[lit-ideas] Re: "Promissory Materialism" [was: the first lines are the argument referred by]

  • From: John Wager <jwager@xxxxxxxxxx>
  • To: lit-ideas@xxxxxxxxxxxxx
  • Date: Tue, 08 Nov 2011 08:14:43 -0600

Donal McEvoy wrote:
. . . . Papineau doesn’t suppose that current science has yet established any such identity; and while he can “see no reason to think that such advances need to take us beyond physical theories of the same general sort as we already have”, he does admit that “it is possible that our access to such identities will require significant advances in brain science.” In other words, we accept this materialism on the promise that it will deliver the necessary advances, however "significant". [It is also only a promise to claim that these advances will not need to take us beyond physical theories of the same general sort as we already have] While Popper makes it clear he does not assert that “it is /impossible/ that things may happen as the physicalist says here” [/TSAIB/ p.98], nevertheless “all the physicalist offers is, as it were, a cheque drawn against his future prospects, and based on the hope that a theory will be developed one day which solves his problems for him; the hope, in short, that something will turn up.”

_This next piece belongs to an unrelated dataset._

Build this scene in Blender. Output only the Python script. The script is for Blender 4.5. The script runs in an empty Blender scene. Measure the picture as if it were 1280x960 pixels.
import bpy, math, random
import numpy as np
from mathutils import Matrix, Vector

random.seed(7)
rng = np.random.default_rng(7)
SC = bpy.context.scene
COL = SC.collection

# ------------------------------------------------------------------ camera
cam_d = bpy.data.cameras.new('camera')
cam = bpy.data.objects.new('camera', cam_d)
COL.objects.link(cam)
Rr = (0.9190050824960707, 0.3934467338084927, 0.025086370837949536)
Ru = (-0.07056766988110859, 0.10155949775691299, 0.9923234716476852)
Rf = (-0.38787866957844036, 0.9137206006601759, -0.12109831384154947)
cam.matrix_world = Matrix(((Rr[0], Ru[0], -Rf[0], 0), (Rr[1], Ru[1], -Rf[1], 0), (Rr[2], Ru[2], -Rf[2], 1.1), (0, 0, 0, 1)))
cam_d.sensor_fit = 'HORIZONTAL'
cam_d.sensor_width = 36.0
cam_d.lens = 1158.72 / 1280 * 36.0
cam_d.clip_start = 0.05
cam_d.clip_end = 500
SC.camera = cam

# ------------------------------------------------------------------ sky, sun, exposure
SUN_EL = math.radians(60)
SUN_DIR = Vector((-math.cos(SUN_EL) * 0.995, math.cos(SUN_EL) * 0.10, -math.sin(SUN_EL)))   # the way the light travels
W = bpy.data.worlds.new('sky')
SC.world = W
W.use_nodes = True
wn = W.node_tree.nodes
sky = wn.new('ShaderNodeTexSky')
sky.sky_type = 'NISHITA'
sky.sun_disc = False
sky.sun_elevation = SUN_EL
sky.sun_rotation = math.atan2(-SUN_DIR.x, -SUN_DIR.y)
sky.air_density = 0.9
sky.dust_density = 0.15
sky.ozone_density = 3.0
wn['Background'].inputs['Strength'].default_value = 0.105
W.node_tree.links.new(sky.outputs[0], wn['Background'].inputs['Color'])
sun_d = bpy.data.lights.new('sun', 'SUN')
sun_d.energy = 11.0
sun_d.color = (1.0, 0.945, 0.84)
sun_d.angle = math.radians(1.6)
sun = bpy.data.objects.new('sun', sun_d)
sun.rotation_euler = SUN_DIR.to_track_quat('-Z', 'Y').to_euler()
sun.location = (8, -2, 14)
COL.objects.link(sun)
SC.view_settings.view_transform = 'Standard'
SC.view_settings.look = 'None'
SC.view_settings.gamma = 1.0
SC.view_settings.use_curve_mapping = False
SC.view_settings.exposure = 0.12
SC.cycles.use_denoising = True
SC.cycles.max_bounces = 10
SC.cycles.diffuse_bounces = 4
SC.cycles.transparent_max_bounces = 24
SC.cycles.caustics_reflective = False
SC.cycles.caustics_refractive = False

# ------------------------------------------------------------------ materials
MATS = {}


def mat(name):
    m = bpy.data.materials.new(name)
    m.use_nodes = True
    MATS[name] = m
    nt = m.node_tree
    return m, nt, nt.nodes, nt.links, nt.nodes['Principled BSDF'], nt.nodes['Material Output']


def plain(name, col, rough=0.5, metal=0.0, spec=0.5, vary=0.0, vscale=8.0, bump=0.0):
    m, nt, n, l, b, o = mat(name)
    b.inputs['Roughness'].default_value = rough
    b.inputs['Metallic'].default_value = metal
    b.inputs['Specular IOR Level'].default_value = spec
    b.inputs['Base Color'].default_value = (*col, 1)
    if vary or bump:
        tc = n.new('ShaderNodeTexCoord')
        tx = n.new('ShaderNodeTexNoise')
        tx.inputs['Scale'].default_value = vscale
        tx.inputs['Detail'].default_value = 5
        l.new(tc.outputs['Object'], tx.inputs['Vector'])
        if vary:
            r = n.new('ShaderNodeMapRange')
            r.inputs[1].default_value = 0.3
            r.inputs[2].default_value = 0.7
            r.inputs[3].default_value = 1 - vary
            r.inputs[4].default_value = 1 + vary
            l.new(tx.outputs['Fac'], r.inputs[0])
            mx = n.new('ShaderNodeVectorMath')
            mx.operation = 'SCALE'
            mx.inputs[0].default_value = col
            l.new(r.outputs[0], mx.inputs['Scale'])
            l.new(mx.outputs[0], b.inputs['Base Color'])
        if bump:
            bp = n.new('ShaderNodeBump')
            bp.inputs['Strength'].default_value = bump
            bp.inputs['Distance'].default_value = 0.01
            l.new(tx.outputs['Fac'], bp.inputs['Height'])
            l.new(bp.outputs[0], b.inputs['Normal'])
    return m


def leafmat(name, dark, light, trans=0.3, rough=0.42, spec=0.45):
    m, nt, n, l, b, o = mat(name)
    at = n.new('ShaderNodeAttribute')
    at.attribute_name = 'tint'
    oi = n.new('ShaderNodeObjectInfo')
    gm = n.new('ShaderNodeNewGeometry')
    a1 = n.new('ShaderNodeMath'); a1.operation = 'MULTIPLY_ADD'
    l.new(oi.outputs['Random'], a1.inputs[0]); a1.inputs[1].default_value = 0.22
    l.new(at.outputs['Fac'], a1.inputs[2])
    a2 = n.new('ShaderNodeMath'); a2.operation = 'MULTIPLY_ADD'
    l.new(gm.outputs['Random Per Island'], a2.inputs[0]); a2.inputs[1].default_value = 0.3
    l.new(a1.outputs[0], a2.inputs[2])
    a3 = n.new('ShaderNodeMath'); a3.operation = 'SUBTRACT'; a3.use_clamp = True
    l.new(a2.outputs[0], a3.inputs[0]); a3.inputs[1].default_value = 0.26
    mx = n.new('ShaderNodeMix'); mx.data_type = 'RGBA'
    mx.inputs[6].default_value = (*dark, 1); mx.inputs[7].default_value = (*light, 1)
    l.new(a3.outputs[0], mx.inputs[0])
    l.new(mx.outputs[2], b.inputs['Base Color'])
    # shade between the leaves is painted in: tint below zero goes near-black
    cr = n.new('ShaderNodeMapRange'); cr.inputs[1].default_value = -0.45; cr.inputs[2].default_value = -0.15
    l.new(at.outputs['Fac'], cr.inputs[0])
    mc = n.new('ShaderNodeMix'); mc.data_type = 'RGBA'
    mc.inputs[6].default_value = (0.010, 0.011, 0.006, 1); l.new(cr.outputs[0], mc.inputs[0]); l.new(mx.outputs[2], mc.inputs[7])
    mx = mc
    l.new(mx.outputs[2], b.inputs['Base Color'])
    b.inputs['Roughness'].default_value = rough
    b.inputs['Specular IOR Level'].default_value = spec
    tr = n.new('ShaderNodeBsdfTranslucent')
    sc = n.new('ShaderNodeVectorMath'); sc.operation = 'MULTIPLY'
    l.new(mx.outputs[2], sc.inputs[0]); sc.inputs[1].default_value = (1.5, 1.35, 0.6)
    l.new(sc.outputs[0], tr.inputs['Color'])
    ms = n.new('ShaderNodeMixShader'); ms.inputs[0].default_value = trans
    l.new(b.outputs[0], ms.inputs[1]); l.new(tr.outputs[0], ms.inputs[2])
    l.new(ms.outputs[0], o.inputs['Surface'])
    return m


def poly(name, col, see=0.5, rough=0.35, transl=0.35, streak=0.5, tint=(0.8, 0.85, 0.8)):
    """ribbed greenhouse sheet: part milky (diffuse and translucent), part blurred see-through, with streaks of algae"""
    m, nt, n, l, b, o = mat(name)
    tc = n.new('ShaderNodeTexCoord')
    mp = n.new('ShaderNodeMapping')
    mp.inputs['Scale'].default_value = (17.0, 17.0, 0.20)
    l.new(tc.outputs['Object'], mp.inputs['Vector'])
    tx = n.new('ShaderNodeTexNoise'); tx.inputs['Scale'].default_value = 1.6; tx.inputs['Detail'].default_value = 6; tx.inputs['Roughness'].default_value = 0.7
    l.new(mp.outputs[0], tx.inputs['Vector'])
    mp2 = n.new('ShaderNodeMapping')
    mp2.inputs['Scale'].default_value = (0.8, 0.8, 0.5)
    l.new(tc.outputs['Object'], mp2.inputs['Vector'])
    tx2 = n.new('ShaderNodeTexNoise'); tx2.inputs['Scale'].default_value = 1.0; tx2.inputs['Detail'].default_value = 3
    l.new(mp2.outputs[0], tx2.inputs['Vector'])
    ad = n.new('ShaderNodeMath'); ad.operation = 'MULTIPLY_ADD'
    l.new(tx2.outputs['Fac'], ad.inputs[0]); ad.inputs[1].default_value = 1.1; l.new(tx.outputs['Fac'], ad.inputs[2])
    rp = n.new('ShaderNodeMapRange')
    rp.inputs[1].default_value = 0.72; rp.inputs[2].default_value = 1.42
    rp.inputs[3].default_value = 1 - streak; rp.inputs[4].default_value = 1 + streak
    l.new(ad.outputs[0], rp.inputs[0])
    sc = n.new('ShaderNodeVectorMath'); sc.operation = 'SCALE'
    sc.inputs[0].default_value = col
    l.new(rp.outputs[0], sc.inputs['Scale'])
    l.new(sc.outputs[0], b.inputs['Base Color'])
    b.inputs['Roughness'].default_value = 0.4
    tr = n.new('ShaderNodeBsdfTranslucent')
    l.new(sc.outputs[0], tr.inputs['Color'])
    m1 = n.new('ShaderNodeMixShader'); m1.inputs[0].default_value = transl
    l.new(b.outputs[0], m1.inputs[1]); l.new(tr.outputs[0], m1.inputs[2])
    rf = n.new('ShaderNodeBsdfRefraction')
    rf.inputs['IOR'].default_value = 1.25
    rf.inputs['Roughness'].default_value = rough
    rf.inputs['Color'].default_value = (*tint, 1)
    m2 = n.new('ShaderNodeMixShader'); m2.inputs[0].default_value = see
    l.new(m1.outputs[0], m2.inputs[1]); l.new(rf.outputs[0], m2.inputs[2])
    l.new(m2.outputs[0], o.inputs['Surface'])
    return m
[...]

Here's one way to test this: If scientists succeed in creating a non-phenomenal way to induce the theory of materialism into the brain that does not require a logical analysis of an argument, then the theory should hold true. "Theories" are phenomenal, after all, not material. So "in theory" if materialism is true, its truth should be independent of its phenomenal status; it should be possible to "cause" truth by material changes in the structure of the brain independent of the arguments proposed for that truth.